De pronto, y de modo insólito en aquella clase de cafres, «en el silencio sólo se escuchaba» el armonioso silbido de uno de mis compañeros de la primera fila, que se lo estaba pasando pipa mientras aparentaba resolver algún silogismo: BARBARA, CELARENT, DARII, FERIO. Y en aquel momento maravilloso, pajaril, pregunta don Blas, que acaso acababa de despertar de algún futuro cuadro de almendros en flor de los que nos enamoró para siempre: «¿Quién está silbando? ¿Has sido tú, Ángel?». Ya no sé más. Lo que recuerdo es la hilaridad general, el festejo, el descojonamiento, con perdón, acaecido cuando el gran Ángel Hervás contestó en genialidad memorable: «Don Blas, yo estaba respirando».

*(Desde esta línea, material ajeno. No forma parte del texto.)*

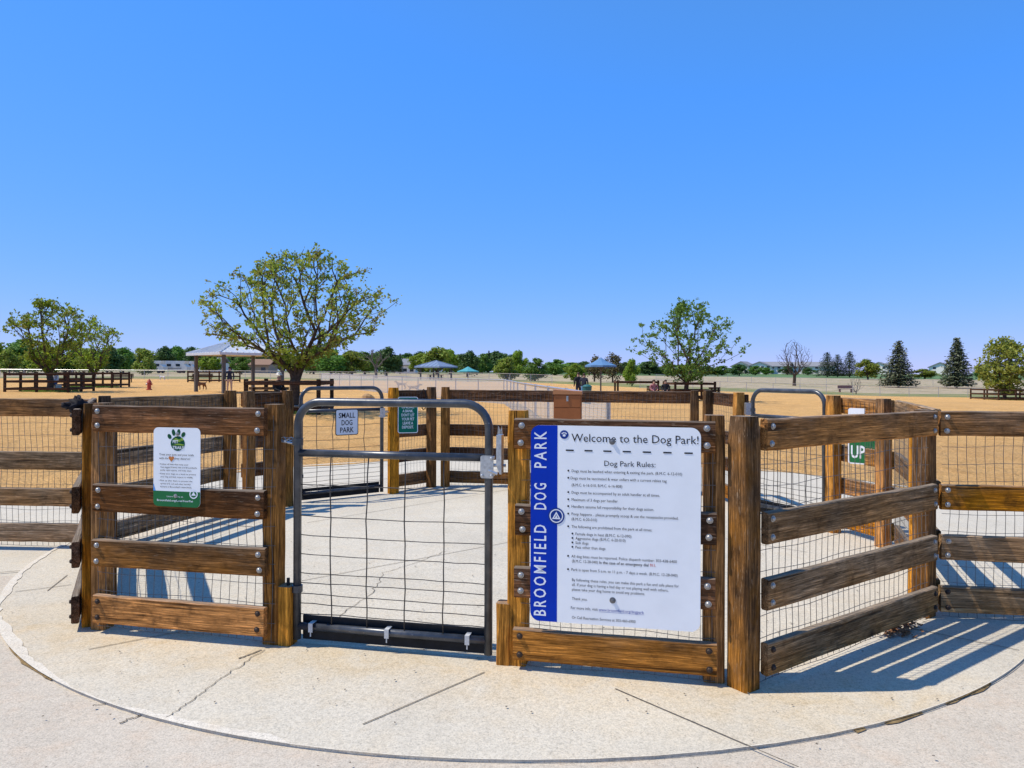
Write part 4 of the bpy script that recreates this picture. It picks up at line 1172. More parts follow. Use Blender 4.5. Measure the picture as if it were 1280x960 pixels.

Excusa que don Blas, Blas Rosique, uno de los mejores pintores que han dado estas tierras, aceptó en su bondad infinita, además de que nunca sabremos si también se estaba descuajeringando por dentro. Puede que como máximo castigo nos adelantara que, al día siguiente, iba a haber un «examen sorpresa, un examen sangriento» de aquellos en los que todo el mundo copiaba a mansalva. Don Blas había sido nuestro profesor de Geografía en los primeros cursos del Bachillerato y en Sexto nos enseñó Filosofía, sobre todo (además del intento de desasnarnos con la lógica aristotélica) una lección que nunca olvidaremos: la de que la felicidad consistía en entregarse a una pasión y no tomarse disgustos.

No quiero extenderme sobre aquel bachillerato que tuve la suerte de cursar en el Cervantes de Caravaca, a cuya formación le debemos todo. Sólo añadiré que, como había autoridad, había también imaginación para transgredirla y regocijo al hacerlo. Y que el estudio y el rigor que se nos exigieron quizás sea lo que echamos de menos en algunos de nuestros políticos de hoy, carentes de otra pasión que no sea el poder mismo, crecidos en un mundo blando, amébico, en el que todo es disimulo, plagio.

Evito así ese término posmoderno y cursi que es 'postureo', sin por ello faltar a lo esencial: el intento de hacer creer al otro que se está en mejor posición de lo que se está. Los partidos, como mi amigo Ángel, están estos días respirando y aparentando resolver silogismos, a la búsqueda de la mayor cuota de poder posible. Afortunadamente.

Y lo digo, porque, en efecto, por fortuna, la mayoría de los partidos comparten lo fundamental: la propiedad privada, la libre empresa, el capitalismo y su corrector en forma de Estado del Bienestar, la proyección europea. Con matices y hasta con cuestiones morales y culturales (que es donde la izquierda, derrotada económicamente, ha acampado) muy controvertidas. Pero aquí no hay ninguna revolución a la vista ni se la espera. Los 'revolucionarios' son todos profesionales instalados, clases medias y altas con chaletes, apartamentos y buenas cuentas bancarias. Y hasta oro y platino bien guardado en casas con alarma. Y las primeras cabezas que caerían en una revolución de verdad serían las suyas. A todos estos sí que hay que aplicarles el término postureo, porque además son unos cursis y ya se ha dado cuenta casi todo el mundo.

Pacten, pues, todos los que compartan la Constitución y su reforma, si quieren, pero desde la ley. No debe haber otra exigencia. Con una excepción: el verdadero peligro para la democracia es el separatismo. Porque su fundamento es el desprecio a la ley y a aquellos de los que quieren separarse. Ese es el mal: el sentimiento neonazi de supremacía, la xenofobia que sufren los no nacionalistas en las Vascongadas del fariseo PNV y de Bildu, y en la Cataluña de Puigdemont, la Esquerra, los niñatos comunistas burgueses de la CUP y los independentistas vergonzantes de Podem(os). Es a esos a los que hay que aislar. A ellos y a todos los que cabalguen o se apoyen en ellos. Y es en Navarra donde el PSOE deberá volver a elegir si está con la España de la libertad y la Constitución o con sus enemigos.